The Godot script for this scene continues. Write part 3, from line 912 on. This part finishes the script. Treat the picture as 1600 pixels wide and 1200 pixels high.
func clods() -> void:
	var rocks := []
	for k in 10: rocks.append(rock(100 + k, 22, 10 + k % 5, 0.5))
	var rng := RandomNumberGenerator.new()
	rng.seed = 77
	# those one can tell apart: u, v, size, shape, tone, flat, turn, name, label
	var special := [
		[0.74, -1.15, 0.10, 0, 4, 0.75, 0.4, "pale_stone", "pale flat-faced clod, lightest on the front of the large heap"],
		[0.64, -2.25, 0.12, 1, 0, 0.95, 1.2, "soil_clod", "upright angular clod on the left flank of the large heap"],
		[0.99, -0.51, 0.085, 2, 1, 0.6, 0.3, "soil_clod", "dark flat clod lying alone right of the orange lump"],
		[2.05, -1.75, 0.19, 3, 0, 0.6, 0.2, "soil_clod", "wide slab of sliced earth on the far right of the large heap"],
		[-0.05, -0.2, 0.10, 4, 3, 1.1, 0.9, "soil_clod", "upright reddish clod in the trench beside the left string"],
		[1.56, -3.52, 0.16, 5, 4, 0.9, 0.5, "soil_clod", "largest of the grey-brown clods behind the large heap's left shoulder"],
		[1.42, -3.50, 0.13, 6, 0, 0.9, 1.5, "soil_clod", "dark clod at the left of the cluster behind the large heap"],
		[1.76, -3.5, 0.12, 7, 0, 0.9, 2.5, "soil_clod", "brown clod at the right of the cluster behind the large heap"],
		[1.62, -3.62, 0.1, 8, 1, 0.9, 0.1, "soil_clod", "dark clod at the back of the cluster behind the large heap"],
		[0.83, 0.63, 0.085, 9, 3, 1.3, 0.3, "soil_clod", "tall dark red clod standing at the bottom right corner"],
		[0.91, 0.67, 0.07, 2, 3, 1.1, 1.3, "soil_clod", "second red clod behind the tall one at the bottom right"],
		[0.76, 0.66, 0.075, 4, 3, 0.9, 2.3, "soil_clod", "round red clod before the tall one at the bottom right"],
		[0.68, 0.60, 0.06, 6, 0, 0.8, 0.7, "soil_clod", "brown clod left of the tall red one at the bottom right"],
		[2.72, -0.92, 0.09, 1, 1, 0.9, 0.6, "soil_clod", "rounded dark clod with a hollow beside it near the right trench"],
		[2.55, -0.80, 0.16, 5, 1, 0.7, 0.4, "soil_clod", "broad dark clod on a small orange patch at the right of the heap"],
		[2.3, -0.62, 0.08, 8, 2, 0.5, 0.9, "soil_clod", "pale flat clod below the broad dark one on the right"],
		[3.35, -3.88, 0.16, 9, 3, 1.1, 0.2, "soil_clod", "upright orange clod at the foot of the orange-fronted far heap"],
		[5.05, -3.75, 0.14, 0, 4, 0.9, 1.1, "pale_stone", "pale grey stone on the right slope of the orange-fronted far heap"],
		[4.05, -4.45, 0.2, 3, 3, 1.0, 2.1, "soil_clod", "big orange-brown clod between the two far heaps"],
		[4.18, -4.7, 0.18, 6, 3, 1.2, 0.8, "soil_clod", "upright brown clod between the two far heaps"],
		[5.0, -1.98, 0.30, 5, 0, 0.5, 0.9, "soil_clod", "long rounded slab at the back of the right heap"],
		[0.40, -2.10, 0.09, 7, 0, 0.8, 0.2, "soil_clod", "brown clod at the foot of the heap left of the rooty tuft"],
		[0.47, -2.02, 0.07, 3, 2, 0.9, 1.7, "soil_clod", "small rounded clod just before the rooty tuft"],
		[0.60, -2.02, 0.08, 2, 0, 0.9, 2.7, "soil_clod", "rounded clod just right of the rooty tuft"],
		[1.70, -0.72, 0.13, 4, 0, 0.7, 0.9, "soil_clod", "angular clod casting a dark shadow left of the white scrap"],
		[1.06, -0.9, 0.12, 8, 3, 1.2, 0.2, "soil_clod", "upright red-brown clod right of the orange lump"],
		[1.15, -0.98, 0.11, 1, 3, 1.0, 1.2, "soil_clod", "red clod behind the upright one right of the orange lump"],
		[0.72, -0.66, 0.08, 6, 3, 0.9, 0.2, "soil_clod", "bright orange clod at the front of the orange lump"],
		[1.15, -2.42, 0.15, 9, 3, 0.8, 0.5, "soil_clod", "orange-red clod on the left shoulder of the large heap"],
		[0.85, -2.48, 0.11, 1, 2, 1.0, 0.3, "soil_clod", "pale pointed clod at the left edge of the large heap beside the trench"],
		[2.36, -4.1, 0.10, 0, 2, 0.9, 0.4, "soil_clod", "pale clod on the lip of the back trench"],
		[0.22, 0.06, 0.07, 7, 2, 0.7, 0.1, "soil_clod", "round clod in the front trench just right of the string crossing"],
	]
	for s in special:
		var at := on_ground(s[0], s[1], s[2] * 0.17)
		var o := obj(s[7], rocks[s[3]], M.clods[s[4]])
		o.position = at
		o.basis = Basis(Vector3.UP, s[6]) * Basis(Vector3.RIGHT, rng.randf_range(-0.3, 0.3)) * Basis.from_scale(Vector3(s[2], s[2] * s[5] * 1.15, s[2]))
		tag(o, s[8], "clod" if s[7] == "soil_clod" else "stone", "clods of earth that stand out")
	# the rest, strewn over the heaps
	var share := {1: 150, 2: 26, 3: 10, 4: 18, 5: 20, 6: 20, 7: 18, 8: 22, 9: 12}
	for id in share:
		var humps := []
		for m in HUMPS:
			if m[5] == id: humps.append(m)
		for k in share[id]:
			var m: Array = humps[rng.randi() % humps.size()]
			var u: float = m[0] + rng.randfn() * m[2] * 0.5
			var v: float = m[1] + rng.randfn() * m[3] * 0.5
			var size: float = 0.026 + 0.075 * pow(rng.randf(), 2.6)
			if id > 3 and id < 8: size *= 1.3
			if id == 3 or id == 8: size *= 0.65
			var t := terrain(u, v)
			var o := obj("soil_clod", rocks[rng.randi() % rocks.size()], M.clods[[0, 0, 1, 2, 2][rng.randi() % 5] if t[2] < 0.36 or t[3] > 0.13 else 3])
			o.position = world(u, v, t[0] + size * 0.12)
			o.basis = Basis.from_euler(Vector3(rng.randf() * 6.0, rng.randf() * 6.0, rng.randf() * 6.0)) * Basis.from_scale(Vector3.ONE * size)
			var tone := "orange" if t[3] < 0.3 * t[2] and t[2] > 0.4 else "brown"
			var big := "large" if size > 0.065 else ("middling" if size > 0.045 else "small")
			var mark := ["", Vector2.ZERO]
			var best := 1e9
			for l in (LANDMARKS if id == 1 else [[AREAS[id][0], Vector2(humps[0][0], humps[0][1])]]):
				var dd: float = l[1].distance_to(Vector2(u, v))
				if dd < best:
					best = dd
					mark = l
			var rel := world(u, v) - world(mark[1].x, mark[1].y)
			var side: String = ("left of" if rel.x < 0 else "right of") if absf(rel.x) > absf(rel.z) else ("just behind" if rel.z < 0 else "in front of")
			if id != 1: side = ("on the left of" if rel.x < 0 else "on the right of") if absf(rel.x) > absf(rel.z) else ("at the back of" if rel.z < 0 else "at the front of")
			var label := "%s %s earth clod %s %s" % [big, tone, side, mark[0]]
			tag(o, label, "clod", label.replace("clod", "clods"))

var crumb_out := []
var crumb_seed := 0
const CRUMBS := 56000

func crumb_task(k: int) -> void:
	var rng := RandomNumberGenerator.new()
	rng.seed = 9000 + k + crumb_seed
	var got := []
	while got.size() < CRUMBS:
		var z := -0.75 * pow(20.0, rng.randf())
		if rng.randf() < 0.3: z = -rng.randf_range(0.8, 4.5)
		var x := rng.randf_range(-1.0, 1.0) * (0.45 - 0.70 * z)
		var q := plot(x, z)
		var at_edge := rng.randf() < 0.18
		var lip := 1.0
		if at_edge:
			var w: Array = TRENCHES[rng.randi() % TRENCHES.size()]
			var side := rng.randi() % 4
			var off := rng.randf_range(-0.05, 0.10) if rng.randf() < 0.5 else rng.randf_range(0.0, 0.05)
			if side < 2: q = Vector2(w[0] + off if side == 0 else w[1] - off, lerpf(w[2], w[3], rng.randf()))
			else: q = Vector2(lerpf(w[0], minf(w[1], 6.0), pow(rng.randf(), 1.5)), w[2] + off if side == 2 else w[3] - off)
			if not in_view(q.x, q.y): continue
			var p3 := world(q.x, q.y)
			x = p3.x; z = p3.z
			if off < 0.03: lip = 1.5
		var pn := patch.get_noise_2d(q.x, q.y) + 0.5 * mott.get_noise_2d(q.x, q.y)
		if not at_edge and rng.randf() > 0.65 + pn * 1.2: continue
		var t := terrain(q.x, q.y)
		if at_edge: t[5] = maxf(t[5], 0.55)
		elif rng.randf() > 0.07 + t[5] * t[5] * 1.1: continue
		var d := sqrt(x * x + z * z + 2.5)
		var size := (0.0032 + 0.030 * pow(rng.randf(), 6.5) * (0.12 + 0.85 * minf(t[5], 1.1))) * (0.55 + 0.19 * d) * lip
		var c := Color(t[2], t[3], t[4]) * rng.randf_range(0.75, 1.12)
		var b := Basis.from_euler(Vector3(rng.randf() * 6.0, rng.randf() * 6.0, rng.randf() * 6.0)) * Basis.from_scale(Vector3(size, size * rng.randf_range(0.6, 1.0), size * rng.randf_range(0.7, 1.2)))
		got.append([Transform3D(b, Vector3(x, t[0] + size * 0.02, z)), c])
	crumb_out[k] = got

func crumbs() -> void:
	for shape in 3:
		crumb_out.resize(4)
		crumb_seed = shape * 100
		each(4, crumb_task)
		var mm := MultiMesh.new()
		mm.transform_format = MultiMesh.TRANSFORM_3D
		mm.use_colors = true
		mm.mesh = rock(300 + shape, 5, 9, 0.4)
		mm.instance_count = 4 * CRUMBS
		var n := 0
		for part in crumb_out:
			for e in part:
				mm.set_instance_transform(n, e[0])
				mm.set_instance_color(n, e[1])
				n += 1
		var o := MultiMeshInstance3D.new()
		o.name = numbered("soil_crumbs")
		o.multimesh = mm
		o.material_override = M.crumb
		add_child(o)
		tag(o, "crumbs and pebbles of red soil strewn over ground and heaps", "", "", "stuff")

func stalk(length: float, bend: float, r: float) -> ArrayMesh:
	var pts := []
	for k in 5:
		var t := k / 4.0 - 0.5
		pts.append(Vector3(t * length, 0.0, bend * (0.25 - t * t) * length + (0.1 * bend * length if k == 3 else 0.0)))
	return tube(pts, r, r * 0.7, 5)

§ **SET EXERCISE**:
Select the lines that carry the string "wide" and copy them.

§ **ANSWER TO THE PROBLEM**:
The Godot script for this scene continues. Write part 3, from line 912 on. This part finishes the script. Treat the picture as 1600 pixels wide and 1200 pixels high.
		[2.05, -1.75, 0.19, 3, 0, 0.6, 0.2, "soil_clod", "wide slab of sliced earth on the far right of the large heap"],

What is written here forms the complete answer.